Allerdings wäre es verkürzt, die ausbeuterischen Arbeitsverhältnisse allein den Landwirt:innen anzulasten. Nur wenige große Lebensmittelkonzerne dominieren den Einkauf und Verkauf landwirtschaftlicher Produkte in Österreich. Die Gewinnspanne kann im Sinne der kapitalistischen Logik nie groß genug sein. Während sich Konsument:innen die im europäischen Vergleich übermäßig teuren Lebensmittel kaum mehr leisten können, sind die Landwirt:innen gezwungen die Erzeugnisse ihrer Betriebe zu Dumpingpreisen an die Händler weiterzugeben. Da schwerlich an Dünger, Fläche, Saatgut, Wasser und Energie gespart werden kann, muss dies bei der Ressource Mensch geschehen.

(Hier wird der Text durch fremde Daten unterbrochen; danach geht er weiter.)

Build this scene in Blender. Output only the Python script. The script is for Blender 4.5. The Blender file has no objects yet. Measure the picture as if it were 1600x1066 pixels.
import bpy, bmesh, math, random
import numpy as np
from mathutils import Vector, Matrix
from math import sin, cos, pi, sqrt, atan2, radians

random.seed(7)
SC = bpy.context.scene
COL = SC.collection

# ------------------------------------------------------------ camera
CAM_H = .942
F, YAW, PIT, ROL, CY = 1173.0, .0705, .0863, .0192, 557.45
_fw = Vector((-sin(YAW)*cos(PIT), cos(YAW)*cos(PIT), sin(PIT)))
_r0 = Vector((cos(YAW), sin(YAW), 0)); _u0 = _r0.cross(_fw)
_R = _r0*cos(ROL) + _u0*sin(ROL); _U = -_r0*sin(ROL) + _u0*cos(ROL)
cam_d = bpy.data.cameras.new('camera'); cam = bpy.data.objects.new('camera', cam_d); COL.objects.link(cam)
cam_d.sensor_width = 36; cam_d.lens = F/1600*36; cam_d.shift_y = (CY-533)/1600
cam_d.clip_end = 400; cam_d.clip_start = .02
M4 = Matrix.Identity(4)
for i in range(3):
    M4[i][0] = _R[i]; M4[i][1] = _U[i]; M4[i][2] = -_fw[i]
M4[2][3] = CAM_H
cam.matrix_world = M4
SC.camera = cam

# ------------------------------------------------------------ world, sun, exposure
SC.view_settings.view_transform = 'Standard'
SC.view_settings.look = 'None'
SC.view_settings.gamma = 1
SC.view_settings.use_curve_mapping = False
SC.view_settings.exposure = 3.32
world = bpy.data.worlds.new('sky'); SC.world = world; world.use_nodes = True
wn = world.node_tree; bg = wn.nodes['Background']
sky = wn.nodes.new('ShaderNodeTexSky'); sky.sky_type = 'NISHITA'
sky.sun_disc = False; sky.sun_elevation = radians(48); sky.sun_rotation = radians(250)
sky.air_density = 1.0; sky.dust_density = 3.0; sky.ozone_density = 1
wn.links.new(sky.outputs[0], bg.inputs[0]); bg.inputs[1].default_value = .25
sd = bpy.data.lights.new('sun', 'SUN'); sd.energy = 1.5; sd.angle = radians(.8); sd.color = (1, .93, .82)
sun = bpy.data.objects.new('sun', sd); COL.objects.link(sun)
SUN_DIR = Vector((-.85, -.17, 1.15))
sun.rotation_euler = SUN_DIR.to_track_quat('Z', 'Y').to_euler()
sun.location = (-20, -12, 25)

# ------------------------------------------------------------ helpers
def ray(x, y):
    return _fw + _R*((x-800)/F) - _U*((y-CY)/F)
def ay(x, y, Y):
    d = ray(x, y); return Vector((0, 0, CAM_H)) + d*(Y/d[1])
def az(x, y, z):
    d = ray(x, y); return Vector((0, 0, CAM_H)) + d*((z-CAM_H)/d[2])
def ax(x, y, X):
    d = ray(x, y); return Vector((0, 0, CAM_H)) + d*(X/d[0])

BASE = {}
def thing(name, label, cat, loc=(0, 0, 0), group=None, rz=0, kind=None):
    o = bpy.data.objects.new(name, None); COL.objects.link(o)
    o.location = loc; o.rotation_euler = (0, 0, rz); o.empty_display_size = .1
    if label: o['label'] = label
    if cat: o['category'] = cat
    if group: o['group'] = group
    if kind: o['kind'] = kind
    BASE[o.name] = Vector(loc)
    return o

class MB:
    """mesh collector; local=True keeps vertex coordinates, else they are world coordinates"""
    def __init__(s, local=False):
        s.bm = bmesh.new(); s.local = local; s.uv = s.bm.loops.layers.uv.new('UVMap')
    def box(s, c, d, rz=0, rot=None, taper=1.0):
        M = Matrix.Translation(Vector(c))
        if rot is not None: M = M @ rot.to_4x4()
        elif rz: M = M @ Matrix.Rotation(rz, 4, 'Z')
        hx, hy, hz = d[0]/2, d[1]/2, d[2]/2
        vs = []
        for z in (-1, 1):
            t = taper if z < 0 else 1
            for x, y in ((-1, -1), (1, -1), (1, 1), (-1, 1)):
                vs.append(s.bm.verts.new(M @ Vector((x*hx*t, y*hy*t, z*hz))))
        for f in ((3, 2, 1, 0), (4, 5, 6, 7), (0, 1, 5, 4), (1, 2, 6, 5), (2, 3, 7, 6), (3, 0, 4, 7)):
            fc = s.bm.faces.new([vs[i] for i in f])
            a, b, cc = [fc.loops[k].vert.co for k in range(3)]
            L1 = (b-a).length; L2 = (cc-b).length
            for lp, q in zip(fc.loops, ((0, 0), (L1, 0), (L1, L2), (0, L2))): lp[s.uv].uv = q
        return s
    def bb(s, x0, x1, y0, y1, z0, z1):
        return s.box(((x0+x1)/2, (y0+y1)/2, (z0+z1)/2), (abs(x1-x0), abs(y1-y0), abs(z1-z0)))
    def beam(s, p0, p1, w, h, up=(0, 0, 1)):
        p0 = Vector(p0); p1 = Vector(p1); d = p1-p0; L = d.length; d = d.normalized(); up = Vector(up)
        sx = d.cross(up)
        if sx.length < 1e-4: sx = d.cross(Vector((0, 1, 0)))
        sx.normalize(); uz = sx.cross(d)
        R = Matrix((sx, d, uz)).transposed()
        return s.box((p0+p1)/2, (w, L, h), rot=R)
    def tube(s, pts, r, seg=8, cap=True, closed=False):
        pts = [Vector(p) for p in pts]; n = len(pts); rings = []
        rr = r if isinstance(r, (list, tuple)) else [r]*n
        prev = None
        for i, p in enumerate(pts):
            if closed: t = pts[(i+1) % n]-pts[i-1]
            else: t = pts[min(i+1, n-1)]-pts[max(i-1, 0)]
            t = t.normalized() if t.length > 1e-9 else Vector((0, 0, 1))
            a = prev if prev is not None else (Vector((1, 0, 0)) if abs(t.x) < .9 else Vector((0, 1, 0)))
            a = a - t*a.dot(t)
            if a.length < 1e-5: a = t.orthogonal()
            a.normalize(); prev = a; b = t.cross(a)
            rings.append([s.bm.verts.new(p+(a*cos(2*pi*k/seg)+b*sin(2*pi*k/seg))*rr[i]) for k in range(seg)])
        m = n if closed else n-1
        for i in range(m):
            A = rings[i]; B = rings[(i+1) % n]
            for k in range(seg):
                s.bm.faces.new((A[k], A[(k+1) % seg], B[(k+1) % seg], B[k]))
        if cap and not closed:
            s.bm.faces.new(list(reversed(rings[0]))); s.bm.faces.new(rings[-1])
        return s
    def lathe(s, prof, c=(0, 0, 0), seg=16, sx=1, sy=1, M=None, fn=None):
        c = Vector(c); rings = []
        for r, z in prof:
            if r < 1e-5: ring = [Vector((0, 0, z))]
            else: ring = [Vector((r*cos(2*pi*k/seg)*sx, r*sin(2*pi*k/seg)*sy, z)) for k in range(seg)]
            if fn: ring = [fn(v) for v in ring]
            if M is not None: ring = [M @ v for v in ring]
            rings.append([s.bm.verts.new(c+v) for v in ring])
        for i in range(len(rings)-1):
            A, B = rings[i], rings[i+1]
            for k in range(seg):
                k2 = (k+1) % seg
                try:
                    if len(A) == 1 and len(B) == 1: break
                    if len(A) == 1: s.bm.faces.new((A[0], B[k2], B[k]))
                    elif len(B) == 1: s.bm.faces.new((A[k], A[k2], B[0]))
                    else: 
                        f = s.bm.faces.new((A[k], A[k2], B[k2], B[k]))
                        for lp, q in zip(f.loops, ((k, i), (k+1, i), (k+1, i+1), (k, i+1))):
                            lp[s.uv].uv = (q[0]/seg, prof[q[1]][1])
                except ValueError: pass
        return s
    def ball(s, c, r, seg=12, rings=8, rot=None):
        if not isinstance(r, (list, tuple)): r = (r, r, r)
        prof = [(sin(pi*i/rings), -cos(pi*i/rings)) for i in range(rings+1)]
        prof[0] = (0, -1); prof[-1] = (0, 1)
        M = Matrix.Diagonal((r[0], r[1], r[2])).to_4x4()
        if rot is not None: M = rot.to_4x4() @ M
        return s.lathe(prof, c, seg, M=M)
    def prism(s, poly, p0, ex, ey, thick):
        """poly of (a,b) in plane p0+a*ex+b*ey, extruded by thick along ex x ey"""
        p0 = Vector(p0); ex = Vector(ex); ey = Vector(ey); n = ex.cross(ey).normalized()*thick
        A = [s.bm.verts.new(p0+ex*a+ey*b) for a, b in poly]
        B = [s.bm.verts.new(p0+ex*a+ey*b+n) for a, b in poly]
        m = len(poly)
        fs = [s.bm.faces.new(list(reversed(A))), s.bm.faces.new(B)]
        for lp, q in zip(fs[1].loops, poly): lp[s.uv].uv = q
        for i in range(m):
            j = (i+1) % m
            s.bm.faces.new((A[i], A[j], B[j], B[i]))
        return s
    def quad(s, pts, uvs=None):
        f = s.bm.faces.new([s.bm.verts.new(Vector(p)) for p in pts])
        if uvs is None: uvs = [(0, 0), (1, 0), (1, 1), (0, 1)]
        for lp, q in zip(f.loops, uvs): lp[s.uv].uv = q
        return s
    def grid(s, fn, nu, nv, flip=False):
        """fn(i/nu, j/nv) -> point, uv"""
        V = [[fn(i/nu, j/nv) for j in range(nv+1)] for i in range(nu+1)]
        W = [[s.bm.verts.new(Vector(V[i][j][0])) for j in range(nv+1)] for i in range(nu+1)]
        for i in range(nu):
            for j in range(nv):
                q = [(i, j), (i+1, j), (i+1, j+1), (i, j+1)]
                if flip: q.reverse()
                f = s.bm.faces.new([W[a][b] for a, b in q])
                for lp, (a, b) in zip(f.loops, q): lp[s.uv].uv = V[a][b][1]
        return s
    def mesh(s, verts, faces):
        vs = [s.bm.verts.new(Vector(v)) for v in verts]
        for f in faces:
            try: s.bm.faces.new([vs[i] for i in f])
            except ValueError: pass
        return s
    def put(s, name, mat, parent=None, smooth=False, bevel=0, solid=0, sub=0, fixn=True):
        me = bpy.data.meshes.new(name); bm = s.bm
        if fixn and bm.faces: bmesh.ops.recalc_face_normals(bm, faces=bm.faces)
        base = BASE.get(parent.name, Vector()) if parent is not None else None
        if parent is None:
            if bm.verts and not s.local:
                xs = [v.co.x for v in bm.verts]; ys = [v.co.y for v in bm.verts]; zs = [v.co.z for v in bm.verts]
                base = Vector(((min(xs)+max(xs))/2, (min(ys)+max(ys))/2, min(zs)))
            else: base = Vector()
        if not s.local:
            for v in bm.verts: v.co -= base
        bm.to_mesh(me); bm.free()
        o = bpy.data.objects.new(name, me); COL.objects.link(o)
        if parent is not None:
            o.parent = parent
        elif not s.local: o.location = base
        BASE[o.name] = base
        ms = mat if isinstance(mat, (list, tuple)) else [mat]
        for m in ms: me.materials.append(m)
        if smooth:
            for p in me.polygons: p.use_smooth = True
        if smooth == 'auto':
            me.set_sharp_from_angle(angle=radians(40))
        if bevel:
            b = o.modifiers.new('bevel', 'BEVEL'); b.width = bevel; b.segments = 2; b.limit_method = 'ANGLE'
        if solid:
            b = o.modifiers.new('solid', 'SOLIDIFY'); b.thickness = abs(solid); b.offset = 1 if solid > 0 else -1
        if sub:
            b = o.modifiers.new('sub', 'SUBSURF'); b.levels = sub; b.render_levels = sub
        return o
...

Den auf ihnen lastenden ökonomischen Druck durch die Konzerne geben viele Landwirt:innen bereitwillig nach unten weiter – an jene, die sich kaum wehren können. Letztlich sind es die übermächtigen Lebensmittelgiganten, Rewe, Spar und Hofer, die durch gewissenlose Preispolitik den Mehrwert abschöpfen, den die Erntearbeiter:innen in Simmering – quasi vor unserer Haustüre – unter erschreckenden Bedingungen schaffen. Dieses Missverhältnis muss aufgebrochen werden.